Data section:

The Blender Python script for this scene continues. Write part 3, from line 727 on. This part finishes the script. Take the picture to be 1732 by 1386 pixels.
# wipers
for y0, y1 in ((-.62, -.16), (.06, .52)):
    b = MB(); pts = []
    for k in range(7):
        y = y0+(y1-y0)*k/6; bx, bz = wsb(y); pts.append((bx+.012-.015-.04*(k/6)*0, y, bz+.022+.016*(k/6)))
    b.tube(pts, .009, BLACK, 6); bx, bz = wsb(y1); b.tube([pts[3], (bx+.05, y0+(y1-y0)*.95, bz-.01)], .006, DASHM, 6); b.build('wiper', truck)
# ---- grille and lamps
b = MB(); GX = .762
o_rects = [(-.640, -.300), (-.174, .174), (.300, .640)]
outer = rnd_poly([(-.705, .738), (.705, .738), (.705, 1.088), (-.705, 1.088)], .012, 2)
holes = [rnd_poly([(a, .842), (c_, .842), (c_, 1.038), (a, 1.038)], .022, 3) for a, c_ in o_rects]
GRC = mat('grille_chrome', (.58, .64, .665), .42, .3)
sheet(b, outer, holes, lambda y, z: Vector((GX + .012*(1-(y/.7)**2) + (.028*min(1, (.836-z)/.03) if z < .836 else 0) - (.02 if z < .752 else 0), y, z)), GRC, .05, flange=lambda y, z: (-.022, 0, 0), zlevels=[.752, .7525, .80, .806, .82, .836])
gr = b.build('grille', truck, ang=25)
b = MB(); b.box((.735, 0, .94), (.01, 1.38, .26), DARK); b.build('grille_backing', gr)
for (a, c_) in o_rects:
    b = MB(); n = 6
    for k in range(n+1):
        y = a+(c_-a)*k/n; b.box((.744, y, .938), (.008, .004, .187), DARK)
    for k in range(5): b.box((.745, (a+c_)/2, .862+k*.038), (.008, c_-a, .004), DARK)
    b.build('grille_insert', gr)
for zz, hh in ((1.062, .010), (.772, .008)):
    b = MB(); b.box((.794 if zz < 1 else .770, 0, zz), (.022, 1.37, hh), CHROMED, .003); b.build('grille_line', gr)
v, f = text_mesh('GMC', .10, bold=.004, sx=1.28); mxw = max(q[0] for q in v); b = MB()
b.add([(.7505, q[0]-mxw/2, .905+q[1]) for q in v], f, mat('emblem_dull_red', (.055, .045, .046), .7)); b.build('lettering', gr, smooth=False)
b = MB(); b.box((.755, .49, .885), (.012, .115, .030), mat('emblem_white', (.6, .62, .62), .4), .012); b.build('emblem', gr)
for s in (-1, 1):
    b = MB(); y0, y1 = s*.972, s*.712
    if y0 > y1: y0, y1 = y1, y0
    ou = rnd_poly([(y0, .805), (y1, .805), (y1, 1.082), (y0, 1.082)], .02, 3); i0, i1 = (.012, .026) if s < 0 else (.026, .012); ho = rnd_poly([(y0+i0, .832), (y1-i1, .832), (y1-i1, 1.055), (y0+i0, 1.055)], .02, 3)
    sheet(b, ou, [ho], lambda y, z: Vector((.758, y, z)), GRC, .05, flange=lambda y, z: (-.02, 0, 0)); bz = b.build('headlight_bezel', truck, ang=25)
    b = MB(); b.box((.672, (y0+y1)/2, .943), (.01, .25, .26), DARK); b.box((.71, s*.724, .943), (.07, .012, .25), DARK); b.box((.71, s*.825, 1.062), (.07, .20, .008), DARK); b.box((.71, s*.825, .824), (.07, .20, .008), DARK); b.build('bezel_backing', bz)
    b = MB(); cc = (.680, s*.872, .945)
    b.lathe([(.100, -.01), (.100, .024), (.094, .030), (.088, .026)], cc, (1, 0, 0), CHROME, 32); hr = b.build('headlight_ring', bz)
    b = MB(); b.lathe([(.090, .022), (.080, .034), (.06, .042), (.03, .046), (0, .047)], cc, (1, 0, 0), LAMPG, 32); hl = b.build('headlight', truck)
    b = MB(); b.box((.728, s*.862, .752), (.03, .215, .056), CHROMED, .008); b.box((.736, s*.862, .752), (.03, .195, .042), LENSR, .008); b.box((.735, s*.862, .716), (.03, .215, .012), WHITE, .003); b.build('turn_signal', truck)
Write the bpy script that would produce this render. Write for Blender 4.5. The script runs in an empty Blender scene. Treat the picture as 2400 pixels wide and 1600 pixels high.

What is asked:
Write down every line of the data exactly as it appears above.

Written answer:
The Blender Python script for this scene continues. Write part 3, from line 727 on. This part finishes the script. Take the picture to be 1732 by 1386 pixels.
# wipers
for y0, y1 in ((-.62, -.16), (.06, .52)):
    b = MB(); pts = []
    for k in range(7):
        y = y0+(y1-y0)*k/6; bx, bz = wsb(y); pts.append((bx+.012-.015-.04*(k/6)*0, y, bz+.022+.016*(k/6)))
    b.tube(pts, .009, BLACK, 6); bx, bz = wsb(y1); b.tube([pts[3], (bx+.05, y0+(y1-y0)*.95, bz-.01)], .006, DASHM, 6); b.build('wiper', truck)
# ---- grille and lamps
b = MB(); GX = .762
o_rects = [(-.640, -.300), (-.174, .174), (.300, .640)]
outer = rnd_poly([(-.705, .738), (.705, .738), (.705, 1.088), (-.705, 1.088)], .012, 2)
holes = [rnd_poly([(a, .842), (c_, .842), (c_, 1.038), (a, 1.038)], .022, 3) for a, c_ in o_rects]
GRC = mat('grille_chrome', (.58, .64, .665), .42, .3)
sheet(b, outer, holes, lambda y, z: Vector((GX + .012*(1-(y/.7)**2) + (.028*min(1, (.836-z)/.03) if z < .836 else 0) - (.02 if z < .752 else 0), y, z)), GRC, .05, flange=lambda y, z: (-.022, 0, 0), zlevels=[.752, .7525, .80, .806, .82, .836])
gr = b.build('grille', truck, ang=25)
b = MB(); b.box((.735, 0, .94), (.01, 1.38, .26), DARK); b.build('grille_backing', gr)
for (a, c_) in o_rects:
    b = MB(); n = 6
    for k in range(n+1):
        y = a+(c_-a)*k/n; b.box((.744, y, .938), (.008, .004, .187), DARK)
    for k in range(5): b.box((.745, (a+c_)/2, .862+k*.038), (.008, c_-a, .004), DARK)
    b.build('grille_insert', gr)
for zz, hh in ((1.062, .010), (.772, .008)):
    b = MB(); b.box((.794 if zz < 1 else .770, 0, zz), (.022, 1.37, hh), CHROMED, .003); b.build('grille_line', gr)
v, f = text_mesh('GMC', .10, bold=.004, sx=1.28); mxw = max(q[0] for q in v); b = MB()
b.add([(.7505, q[0]-mxw/2, .905+q[1]) for q in v], f, mat('emblem_dull_red', (.055, .045, .046), .7)); b.build('lettering', gr, smooth=False)
b = MB(); b.box((.755, .49, .885), (.012, .115, .030), mat('emblem_white', (.6, .62, .62), .4), .012); b.build('emblem', gr)
for s in (-1, 1):
    b = MB(); y0, y1 = s*.972, s*.712
    if y0 > y1: y0, y1 = y1, y0
    ou = rnd_poly([(y0, .805), (y1, .805), (y1, 1.082), (y0, 1.082)], .02, 3); i0, i1 = (.012, .026) if s < 0 else (.026, .012); ho = rnd_poly([(y0+i0, .832), (y1-i1, .832), (y1-i1, 1.055), (y0+i0, 1.055)], .02, 3)
    sheet(b, ou, [ho], lambda y, z: Vector((.758, y, z)), GRC, .05, flange=lambda y, z: (-.02, 0, 0)); bz = b.build('headlight_bezel', truck, ang=25)
    b = MB(); b.box((.672, (y0+y1)/2, .943), (.01, .25, .26), DARK); b.box((.71, s*.724, .943), (.07, .012, .25), DARK); b.box((.71, s*.825, 1.062), (.07, .20, .008), DARK); b.box((.71, s*.825, .824), (.07, .20, .008), DARK); b.build('bezel_backing', bz)
    b = MB(); cc = (.680, s*.872, .945)
    b.lathe([(.100, -.01), (.100, .024), (.094, .030), (.088, .026)], cc, (1, 0, 0), CHROME, 32); hr = b.build('headlight_ring', bz)
    b = MB(); b.lathe([(.090, .022), (.080, .034), (.06, .042), (.03, .046), (0, .047)], cc, (1, 0, 0), LAMPG, 32); hl = b.build('headlight', truck)
    b = MB(); b.box((.728, s*.862, .752), (.03, .215, .056), CHROMED, .008); b.box((.736, s*.862, .752), (.03, .195, .042), LENSR, .008); b.box((.735, s*.862, .716), (.03, .215, .012), WHITE, .003); b.build('turn_signal', truck)
Write the bpy script that would produce this render. Write for Blender 4.5. The script runs in an empty Blender scene. Treat the picture as 2400 pixels wide and 1600 pixels high.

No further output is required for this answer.